Nevertheless, I plan to focus in this series on modesty as it relates to clothing specifically. In so doing, I will address women exclusively (though I would recommend men read and internalize the information too). Some will protest that this is a double-standard, sexism, discrimination, and a host of other dirty words in contemporary culture. If by these words my opponents mean to suggest that I treat men and women as fundamentally different, having different struggles and needs, then I accept the charge unabashedly. God made us very different and we would be fools to minimize that difference in the name of a misguided tolerance. Title IX has no relevance when it comes to the essentials of gender.

 

It should come as no surprise, then, that Scripture addresses the issue of modesty very differently for men and women. When discussing proper adornment, modest dress, the writers of Scripture address women exclusively. They understood the fundamental differences between the genders.
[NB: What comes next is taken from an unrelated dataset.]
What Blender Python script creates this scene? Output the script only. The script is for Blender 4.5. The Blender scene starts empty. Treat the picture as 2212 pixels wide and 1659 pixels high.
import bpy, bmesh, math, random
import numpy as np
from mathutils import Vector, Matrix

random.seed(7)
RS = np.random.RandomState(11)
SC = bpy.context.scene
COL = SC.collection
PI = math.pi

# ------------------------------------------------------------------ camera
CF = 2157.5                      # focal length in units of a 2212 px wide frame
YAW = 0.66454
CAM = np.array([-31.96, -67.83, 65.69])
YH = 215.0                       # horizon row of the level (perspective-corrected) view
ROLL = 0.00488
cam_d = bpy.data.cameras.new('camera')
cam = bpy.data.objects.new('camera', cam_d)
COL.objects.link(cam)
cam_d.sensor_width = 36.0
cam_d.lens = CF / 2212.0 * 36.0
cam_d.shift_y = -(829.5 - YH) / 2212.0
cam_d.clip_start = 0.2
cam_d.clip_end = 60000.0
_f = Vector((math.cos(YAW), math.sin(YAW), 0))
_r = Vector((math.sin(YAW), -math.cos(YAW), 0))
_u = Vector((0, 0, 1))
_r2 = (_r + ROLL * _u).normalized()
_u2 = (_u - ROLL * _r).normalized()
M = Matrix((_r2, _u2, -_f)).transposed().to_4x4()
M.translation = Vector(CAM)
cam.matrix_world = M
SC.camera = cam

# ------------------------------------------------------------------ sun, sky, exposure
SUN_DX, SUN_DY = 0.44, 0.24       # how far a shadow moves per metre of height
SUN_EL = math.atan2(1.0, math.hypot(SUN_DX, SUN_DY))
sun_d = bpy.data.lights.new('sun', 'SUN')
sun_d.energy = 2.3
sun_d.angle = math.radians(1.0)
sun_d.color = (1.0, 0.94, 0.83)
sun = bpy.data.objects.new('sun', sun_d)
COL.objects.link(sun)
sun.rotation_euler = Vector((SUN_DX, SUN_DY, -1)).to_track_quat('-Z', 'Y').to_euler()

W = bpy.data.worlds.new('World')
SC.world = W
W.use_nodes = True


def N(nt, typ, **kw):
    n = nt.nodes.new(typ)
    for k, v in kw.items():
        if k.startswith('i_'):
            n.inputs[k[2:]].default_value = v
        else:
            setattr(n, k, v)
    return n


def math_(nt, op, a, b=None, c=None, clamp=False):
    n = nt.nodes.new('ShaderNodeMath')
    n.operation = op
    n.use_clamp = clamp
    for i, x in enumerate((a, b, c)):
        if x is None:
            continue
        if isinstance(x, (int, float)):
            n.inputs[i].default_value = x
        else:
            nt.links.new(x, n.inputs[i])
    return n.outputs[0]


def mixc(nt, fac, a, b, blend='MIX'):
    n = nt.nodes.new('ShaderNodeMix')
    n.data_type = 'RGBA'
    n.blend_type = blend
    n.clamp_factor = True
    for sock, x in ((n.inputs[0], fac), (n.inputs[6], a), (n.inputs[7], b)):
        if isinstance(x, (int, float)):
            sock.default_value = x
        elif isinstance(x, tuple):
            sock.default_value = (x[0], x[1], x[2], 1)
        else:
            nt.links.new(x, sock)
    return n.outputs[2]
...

Paul, for example, says, “I also want the women to dress modestly, with decency and propriety, adorning themselves, not with elaborate hairstyles or gold or pearls or expensive clothes, but with good deeds, appropriate for women who profess to worship God” (1 Timothy 2:9-10, emphasis added). Peter, while not using the word modesty outright, still raises the issue for women specifically (1 Peter 3:1-6). When “discrimination” simply means making God-created distinctions, we should have no reservations.

 

Of course, this doesn’t mean modesty has no relevance for men at all; quite the contrary, really. While I will aim the rest of this series at women, it is worth addressing men briefly now. Women need to clothe themselves modestly in part because men are attracted visually primarily. Thus, an indecently dressed woman may cause a man to stumble, to have lustful, illicitly sexual thoughts about her. Women, however, are attracted emotionally primarily. Thus, a man must keep himself emotionally modest. A man may cause a woman to stumble—perhaps even by compromising herself sexually—by speaking to her with falsely intimate words, trying to arouse emotions that have no place outside of marriage (and perhaps the final stages of courtship). Men who flirt shamelessly are as immodest (emotionally) as women who reveal their bodies to every passing male. (I don’t think we go too far to call them emotionally promiscuous, in truth.)

 

Men, if this description fits you, it is time to examine your lives and make the necessary changes in the light of God’s grace and by the power of the Spirit. “Do nothing out of selfish ambition or vain conceit. Rather, in humility value others above yourselves, not looking to your own interests but each of you to the interests of the others” (Philippians 2:3-4).